Date of Award

Spring 1998

Project Type

Dissertation

Program or Major

Reading and Writing Instruction

Degree Name

Doctor of Philosophy

First Advisor

Jane Hansen

Abstract

After a personal description of the traditional role of music education and its relationship to the overall curriculum of an American elementary school, this dissertation asks: What do grade 4/5 students do when their classroom and music teachers integrate music more deliberately into classroom life? Set in a classroom in a small New England town, the dissertation describes how a collaboration between a classroom teacher and a music teacher brought the music curriculum into the daily lives of students in a school where scheduled music class occurred only once per week.

Viewing music as a valid means to represent thought and express it, the teachers explored ways to weave aspects of the music curriculum into the general classroom's language arts, science, and social studies units. Their desire was to blur the boundaries between classroom and music room experiences and make music more available to their students for learning and showing what they know.

Descriptions of three thematic units show that the children first needed to play with the tools of the new literacy, namely musical instruments and sounds, to gain familiarity with them. As they learned the potentials and limitations of the instruments in a way described as aural scribbling, they came to make informed choices of musical instruments to illustrate events and set moods in stories they had written.

A science unit on the physical properties of sound showed that some students chose music as a way to demonstrate what they knew about the topic. A social studies unit on cultural ways of celebrating holidays showed the students choosing music to symbolize certain elements of their celebration.

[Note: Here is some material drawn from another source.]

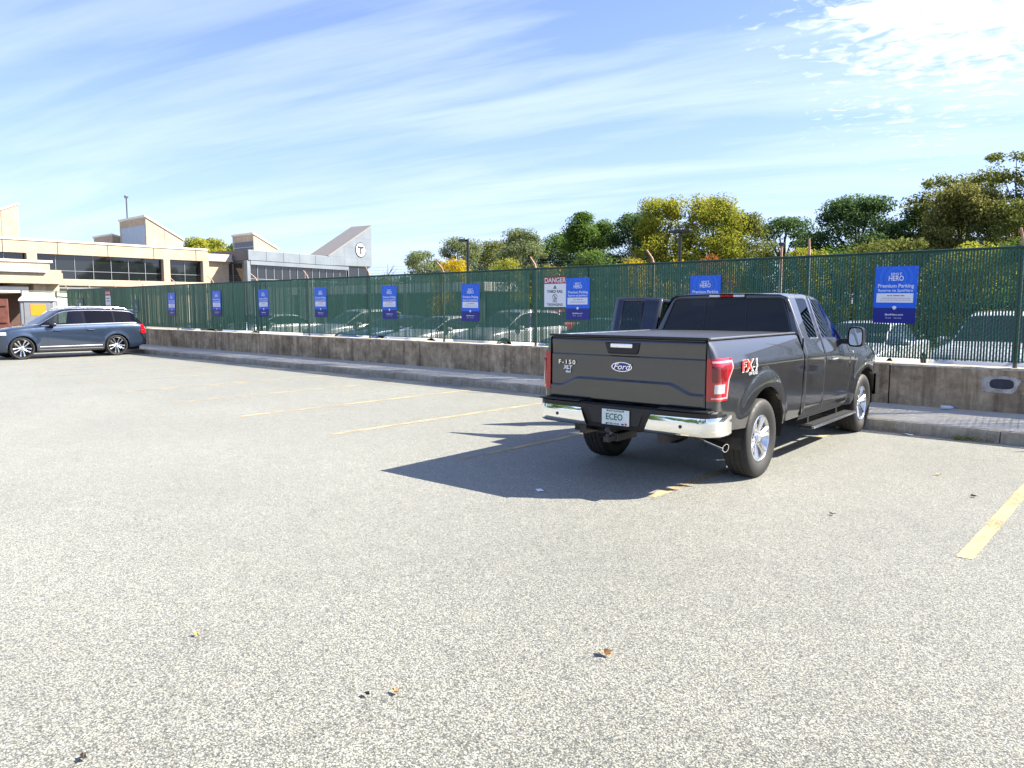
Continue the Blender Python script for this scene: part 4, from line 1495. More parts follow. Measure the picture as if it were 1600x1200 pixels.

Throughout the semester of the study, students also selected music spontaneously to satisfy various personal and interpersonal purposes such as recreation, problem solving, memory assistance, motivation for writing, and as a means of personal expression.

The study shows the importance of music specialists for adding breadth and depth to an integrated curriculum. It also suggests further research into music's relation to print literacy, into alternative evaluation methods, and into methods of including arts in collaborative approaches to instruction.